Southwest jet was at Midway hours before incident

April 4, 2011 (CHICAGO)

Southwest Airlines canceled 70 more flights Monday as it inspected older planes for cracks in the fuselage. The airline grounded dozens of planes over the weekend after a Boeing 737-300 sprang a 5-foot hole in the roof. It happened shortly after takeoff from Phoenix.

A Southwest Airlines spokesperson said Monday that inspections in between flights vary from day to day and place to place, but at a minimum, when the 737 landed that morning at Midway, there would have been an exterior walk-around by crew members.

Of course, the eventual problem was on the roof, fatigue cracks in the metal 25 feet up-- not visible in the walk-around at Midway and not subject to any pre-flight inspection requirement.
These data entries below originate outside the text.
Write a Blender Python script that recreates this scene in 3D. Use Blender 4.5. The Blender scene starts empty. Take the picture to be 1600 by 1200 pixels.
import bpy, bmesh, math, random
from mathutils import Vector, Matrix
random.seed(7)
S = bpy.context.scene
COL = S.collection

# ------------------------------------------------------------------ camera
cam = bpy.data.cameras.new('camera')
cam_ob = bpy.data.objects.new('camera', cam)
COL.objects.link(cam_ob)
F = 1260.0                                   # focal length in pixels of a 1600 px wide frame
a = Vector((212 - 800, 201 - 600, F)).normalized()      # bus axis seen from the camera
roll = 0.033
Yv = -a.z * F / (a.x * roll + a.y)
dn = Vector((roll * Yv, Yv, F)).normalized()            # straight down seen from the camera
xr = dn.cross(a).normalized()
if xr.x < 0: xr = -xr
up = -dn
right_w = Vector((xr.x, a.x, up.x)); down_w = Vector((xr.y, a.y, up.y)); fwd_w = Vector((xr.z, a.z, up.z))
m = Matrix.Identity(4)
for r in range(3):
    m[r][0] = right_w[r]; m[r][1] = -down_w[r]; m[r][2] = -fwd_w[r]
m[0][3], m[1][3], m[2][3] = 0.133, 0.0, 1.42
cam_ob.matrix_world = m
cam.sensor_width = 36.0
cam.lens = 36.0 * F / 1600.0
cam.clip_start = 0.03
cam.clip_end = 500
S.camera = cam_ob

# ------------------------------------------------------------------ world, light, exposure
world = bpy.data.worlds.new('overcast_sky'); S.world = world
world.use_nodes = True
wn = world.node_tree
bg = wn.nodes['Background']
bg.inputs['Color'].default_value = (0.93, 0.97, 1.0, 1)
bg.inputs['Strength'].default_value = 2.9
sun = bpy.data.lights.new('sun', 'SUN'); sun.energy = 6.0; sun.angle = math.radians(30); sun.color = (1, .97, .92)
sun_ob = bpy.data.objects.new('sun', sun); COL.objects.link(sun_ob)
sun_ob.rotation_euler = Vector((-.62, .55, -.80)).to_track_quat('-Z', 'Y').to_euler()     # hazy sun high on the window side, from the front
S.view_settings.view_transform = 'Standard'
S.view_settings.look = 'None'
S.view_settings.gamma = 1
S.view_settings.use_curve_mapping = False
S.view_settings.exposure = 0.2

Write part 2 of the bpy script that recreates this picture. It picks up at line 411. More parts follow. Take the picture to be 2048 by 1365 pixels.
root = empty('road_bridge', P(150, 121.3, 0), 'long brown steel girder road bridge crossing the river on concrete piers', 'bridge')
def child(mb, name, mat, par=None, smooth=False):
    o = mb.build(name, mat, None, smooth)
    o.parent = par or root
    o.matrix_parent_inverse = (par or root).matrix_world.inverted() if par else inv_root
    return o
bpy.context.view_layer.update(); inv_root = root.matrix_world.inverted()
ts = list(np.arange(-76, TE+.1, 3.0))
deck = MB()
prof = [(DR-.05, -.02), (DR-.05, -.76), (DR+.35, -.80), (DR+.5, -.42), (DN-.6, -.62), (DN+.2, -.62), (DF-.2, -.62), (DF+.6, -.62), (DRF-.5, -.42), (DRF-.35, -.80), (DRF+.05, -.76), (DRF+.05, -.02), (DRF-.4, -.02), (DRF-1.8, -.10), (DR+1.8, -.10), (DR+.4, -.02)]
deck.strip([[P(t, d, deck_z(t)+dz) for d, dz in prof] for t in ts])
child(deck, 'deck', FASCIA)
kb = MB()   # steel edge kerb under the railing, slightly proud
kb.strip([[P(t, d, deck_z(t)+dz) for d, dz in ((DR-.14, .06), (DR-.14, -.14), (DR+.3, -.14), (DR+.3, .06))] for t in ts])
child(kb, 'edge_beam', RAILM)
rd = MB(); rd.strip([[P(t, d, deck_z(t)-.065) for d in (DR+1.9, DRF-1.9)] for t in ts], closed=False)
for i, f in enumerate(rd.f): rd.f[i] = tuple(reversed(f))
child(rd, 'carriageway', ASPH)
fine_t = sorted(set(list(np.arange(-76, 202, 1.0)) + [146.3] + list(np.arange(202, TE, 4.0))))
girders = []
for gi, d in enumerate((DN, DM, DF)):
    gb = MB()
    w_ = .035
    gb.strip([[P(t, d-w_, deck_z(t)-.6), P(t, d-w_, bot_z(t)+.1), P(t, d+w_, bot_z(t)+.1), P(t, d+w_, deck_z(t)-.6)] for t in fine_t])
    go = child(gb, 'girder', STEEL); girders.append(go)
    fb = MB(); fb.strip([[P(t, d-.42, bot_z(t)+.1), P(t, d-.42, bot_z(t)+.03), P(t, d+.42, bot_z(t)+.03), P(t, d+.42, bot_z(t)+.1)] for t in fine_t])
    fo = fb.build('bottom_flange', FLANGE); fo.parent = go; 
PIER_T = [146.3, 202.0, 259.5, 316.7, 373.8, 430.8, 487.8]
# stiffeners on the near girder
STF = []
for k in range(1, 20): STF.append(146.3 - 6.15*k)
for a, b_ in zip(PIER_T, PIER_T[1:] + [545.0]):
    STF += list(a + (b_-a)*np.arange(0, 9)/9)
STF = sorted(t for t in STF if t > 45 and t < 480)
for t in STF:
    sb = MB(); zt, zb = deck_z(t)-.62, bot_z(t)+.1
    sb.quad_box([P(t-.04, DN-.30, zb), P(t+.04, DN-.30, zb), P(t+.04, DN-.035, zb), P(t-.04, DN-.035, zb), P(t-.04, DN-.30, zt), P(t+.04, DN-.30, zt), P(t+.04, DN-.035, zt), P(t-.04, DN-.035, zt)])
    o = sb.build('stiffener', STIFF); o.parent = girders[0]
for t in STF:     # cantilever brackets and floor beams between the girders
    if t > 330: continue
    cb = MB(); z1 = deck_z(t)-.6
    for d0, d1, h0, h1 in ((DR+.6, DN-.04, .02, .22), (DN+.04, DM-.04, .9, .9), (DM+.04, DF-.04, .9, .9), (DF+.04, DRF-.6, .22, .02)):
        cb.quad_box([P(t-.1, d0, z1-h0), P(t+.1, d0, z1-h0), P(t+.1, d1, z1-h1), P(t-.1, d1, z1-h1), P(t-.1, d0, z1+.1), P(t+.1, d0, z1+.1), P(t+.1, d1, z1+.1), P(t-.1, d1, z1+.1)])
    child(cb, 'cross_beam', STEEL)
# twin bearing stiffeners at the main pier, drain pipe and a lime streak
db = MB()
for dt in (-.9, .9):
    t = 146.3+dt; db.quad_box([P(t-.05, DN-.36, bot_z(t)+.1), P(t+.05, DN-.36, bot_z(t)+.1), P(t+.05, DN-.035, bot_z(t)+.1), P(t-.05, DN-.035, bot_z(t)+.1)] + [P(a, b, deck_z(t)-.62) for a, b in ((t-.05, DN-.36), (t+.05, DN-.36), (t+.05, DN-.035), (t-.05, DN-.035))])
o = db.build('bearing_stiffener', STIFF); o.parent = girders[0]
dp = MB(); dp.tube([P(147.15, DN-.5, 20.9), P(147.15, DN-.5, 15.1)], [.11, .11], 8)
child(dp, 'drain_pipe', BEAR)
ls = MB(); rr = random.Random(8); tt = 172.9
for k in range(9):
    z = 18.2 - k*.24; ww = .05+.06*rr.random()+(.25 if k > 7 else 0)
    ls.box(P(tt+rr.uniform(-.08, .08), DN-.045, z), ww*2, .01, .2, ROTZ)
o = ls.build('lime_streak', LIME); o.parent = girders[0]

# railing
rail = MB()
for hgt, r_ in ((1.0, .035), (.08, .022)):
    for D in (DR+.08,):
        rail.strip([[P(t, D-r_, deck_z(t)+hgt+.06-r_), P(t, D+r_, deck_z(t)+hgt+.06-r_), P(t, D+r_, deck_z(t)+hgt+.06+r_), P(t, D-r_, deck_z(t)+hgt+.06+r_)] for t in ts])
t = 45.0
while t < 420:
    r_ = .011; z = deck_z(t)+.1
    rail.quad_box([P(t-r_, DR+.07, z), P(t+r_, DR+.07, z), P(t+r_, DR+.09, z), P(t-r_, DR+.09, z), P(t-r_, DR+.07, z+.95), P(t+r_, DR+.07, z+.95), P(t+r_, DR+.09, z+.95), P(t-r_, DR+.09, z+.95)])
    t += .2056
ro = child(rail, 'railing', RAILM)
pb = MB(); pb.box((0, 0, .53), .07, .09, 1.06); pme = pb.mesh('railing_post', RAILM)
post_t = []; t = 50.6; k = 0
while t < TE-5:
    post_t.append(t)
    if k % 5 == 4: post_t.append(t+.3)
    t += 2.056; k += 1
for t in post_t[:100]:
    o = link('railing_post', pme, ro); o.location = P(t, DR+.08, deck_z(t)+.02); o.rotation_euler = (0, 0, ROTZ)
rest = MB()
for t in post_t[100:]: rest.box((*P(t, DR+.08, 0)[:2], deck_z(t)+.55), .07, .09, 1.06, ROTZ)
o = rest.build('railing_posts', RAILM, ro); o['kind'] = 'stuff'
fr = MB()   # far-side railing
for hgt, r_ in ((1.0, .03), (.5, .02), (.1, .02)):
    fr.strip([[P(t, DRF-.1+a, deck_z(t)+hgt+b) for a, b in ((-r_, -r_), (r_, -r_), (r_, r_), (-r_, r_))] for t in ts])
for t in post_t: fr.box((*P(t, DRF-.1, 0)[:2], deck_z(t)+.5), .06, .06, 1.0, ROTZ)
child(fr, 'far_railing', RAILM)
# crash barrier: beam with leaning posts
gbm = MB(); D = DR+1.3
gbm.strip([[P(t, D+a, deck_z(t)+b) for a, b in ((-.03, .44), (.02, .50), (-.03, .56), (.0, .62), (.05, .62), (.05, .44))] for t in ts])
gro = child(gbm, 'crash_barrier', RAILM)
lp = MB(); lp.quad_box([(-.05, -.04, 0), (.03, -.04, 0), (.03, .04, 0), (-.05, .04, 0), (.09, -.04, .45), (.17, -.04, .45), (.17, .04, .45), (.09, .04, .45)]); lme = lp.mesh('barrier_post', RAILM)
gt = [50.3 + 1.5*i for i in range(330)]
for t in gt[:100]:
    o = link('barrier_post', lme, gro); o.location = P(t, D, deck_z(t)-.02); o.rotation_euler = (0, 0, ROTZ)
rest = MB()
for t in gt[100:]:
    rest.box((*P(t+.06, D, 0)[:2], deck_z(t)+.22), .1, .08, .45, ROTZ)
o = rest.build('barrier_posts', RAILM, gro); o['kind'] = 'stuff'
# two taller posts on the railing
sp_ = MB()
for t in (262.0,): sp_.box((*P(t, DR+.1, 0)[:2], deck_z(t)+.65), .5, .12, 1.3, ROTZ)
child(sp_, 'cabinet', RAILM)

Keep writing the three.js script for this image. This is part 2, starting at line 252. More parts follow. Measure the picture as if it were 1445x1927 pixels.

Federal aviation records show that the Southwest plane, tail number N632SW, was frequently at Midway, the carrier's busiest airport.

A flight tracking website reveals that, last Friday, the plane from Baltimore to Chicago landed at Midway just after 11 a.m. Records show the Boeing 737 was at Midway on the ground for about one hour and then took off on the rest of its schedule, flying south across Illinois to St. Louis, and finally that afternoon to Phoenix.

"All required aircraft inspections were up to date and no discrepancies were found," said Robert Sumwalt, National Transportation Safety Board.

According to Southwest maintenance records, when the jetliner landed at Midway the morning of April 1, there had been a service difficulty report filed just five days earlier, one of 38 such reports related to cracks, damage or corrosion in the fuselage; although, that number is not unusual for a 15-year-old aircraft.

Three of the service difficulty reports concerned damage from the fuselage section that ruptured after takeoff from Phoenix on Friday.

Fuselage metal fatigue was the subject of an article in a trade publication last month, so if there were concerns, now there are questions about why that specific area of every 737 was not subject to federally-mandated inspections.

"The manufacturer, the FAA and the industry have not believed that this particular lap joint on this model airplane was one that warranted attention on aircraft that only had this many takeoffs and landings," said Sumwalt. "So this was an area that could fail until we see it now."

Inspections by Southwest since the accident have turned up three additional 737s with similar cracking on the fuselage.

Tuesday, federal authorities will order emergency inspections of 175 Boeing 737s, planes that make frequent takeoffs and landings. Stress can produce the kind of weakness that seems to have caused the Southwest roof to peel back last week.